- Data shown
──────

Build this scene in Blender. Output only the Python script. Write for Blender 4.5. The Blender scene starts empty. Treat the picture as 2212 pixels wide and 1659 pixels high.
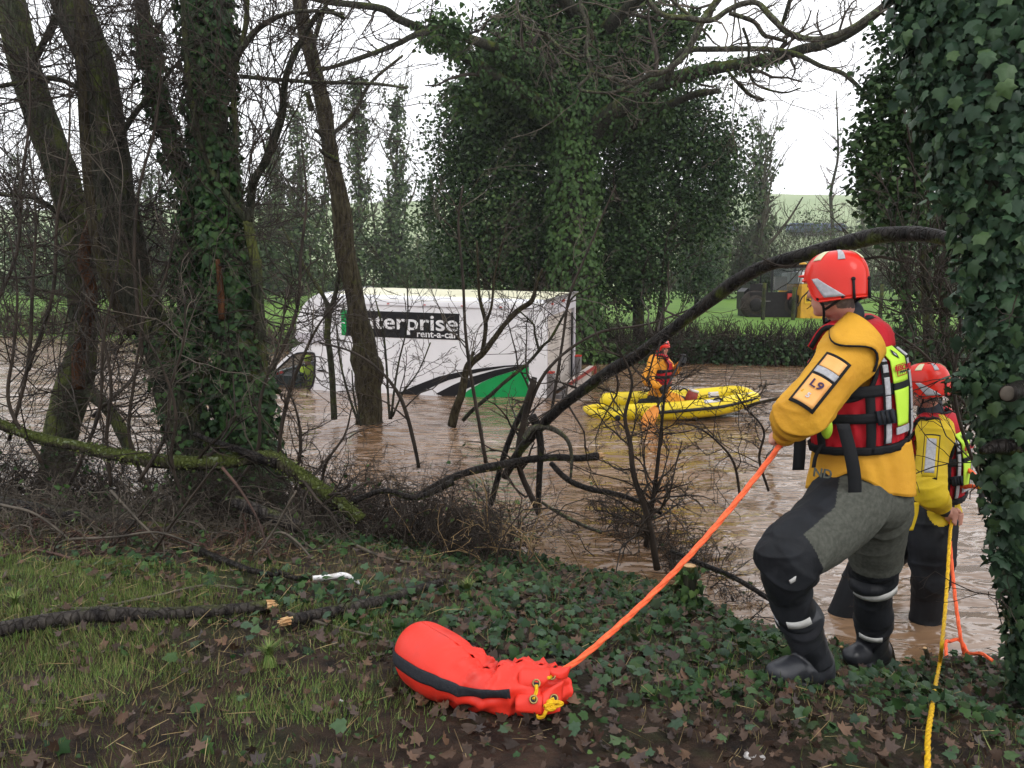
import bpy, math, random
import numpy as np
from mathutils import Matrix, Vector
PI = math.pi
SC = bpy.context.scene
C = SC.collection
# ---------------------------------------------------------------- camera
TILT = math.radians(6.67); FPX = 1782.0; CAMZ = 2.14
cam = bpy.data.cameras.new('camera'); cam_o = bpy.data.objects.new('camera', cam); C.objects.link(cam_o)
cam.sensor_width = 36; cam.lens = FPX/2212*36; cam.clip_start = 0.05; cam.clip_end = 3000
cam_o.location = (0, 0, CAMZ); cam_o.rotation_euler = (PI/2-TILT, 0, 0)
SC.camera = cam_o
# ---------------------------------------------------------------- world: pale overcast sky
SUN_EL, SUN_ROT = math.radians(38), math.radians(150)
w = bpy.data.worlds.new('World'); SC.world = w; w.use_nodes = True
nt = w.node_tree; nt.nodes.clear()
out = nt.nodes.new('ShaderNodeOutputWorld'); bg = nt.nodes.new('ShaderNodeBackground')
sky = nt.nodes.new('ShaderNodeTexSky'); sky.sky_type = 'NISHITA'; sky.sun_disc = False
sky.sun_elevation = SUN_EL; sky.sun_rotation = SUN_ROT; sky.air_density = 1.0; sky.dust_density = 4.0
bg.inputs['Strength'].default_value = 0.12
cl = nt.nodes.new('ShaderNodeTexCoord'); nz = nt.nodes.new('ShaderNodeTexNoise')
nz.inputs['Scale'].default_value = 2.2; nz.inputs['Detail'].default_value = 3
rp = nt.nodes.new('ShaderNodeMapRange')
rp.inputs['To Min'].default_value = 10.5; rp.inputs['To Max'].default_value = 15.5
mulc = nt.nodes.new('ShaderNodeMix'); mulc.data_type = 'RGBA'; mulc.blend_type = 'MULTIPLY'; mulc.inputs['Factor'].default_value = 1
mulc.inputs['A'].default_value = (0.97, 0.975, 1.0, 1)
mx = nt.nodes.new('ShaderNodeMix'); mx.data_type = 'RGBA'; mx.inputs['Factor'].default_value = 0.9
L = nt.links.new
L(cl.outputs['Generated'], nz.inputs['Vector']); L(nz.outputs['Fac'], rp.inputs['Value'])
L(rp.outputs['Result'], mulc.inputs['B']); L(sky.outputs['Color'], mx.inputs['A']); L(mulc.outputs['Result'], mx.inputs['B'])
L(mx.outputs['Result'], bg.inputs['Color']); L(bg.outputs['Background'], out.inputs['Surface'])
sun = bpy.data.lights.new('sun', 'SUN'); sun.energy = 0.7; sun.angle = math.radians(25); sun.color = (1, .97, .93)
sun_o = bpy.data.objects.new('sun', sun); C.objects.link(sun_o)
sd = Vector((math.sin(SUN_ROT)*math.cos(SUN_EL), math.cos(SUN_ROT)*math.cos(SUN_EL), math.sin(SUN_EL)))
sun_o.rotation_euler = sd.to_track_quat('Z', 'Y').to_euler()
SC.view_settings.view_transform = 'Standard'; SC.view_settings.look = 'None'
SC.view_settings.exposure = 0.18; SC.view_settings.gamma = 1; SC.view_settings.use_curve_mapping = False
SC.render.engine = 'CYCLES'
cy = SC.cycles
cy.use_denoising = True; cy.max_bounces = 6; cy.diffuse_bounces = 3; cy.glossy_bounces = 3; cy.transmission_bounces = 4
cy.transparent_max_bounces = 8; cy.volume_bounces = 0; cy.caustics_reflective = False; cy.caustics_refractive = False

# ---------------------------------------------------------------- projection helpers: a photo pixel plus a distance gives a place
CT, ST = math.cos(TILT), math.sin(TILT)
def ray(px, py):
    a = (px-1106)/FPX; b = -(py-829.5)/FPX
    return np.array([a, CT+b*ST, -ST+b*CT])
def P(px, py, Y):
    d = ray(px, py); return np.array([0, 0, CAMZ]) + d*(Y/d[1])
def W(px, py, z=0.0):
    d = ray(px, py); return np.array([0, 0, CAMZ]) + d*((z-CAMZ)/d[2])
def PR(w, Y): return w*0.5*Y/FPX          # half of a width in pixels, in metres
# ---------------------------------------------------------------- numpy noise
_r = np.random.default_rng(5)
_D = _r.normal(size=(24, 3)); _D /= np.linalg.norm(_D, axis=1)[:, None]; _PH = _r.uniform(0, 6.28, 24)
def nz3(p, f, s=0):
    p = np.asarray(p, float)*f
    q = p + 0.6*np.stack([np.sin(p@_D[(s+1) % 24]*1.3+_PH[s % 24]), np.sin(p@_D[(s+5) % 24]*1.1+2), np.sin(p@_D[(s+9) % 24]*1.4+4)], -1)
    v = 0
    for k in range(6):
        v = v + np.sin(q@_D[(s*3+k*4) % 24]*(1+0.35*k)+_PH[(s+k*3) % 24])/(1+.3*k)
    return v/3.2
# ---------------------------------------------------------------- shoreline and ground height
_sh = [W(*p) for p in [(-1500, 1010), (-500, 1035), (0, 1060), (400, 1100), (700, 1140), (1000, 1180), (1230, 1220), (1440, 1275), (1560, 1330), (1680, 1368), (1900, 1408), (2212, 1440), (2700, 1465)]]
SHX = np.array([p[0] for p in _sh]); SHY = np.array([p[1] for p in _sh])
_o = np.argsort(SHX); SHX = SHX[_o]; SHY = SHY[_o]
def shore(x): return np.interp(x, SHX, SHY)
def gz(x, y):
    x = np.asarray(x, float); y = np.asarray(y, float)
    d = shore(x)-y + 0.10*np.sin(x*3.1+y)+0.06*np.sin(x*7.3+1)
    up = 0.70*(1-np.exp(-(np.maximum(d, 0)/2.0)**1.35)); dn = -1.2*(1-np.exp(-np.maximum(-d, 0)/1.3))
    q = np.stack([x, y, x*0], -1)
    return up+dn + 0.022*nz3(q, 2.3, 1) + 0.017*nz3(q, 6.5, 4) + .009*nz3(q, 17, 7)
def G(px, py, lift=0):
    d = ray(px, py); o = np.array([0, 0, CAMZ])
    for t in np.arange(1.0, 30, .02):
        q = o+d*t
        if q[2] <= max(float(gz(q[0], q[1])), 0.)+lift: return q
    return W(px, py)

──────

- Written task
Go through the listing above and list every line that has the word "scene".

- Worked solution
Build this scene in Blender. Output only the Python script. Write for Blender 4.5. The Blender scene starts empty. Treat the picture as 2212 pixels wide and 1659 pixels high.
SC = bpy.context.scene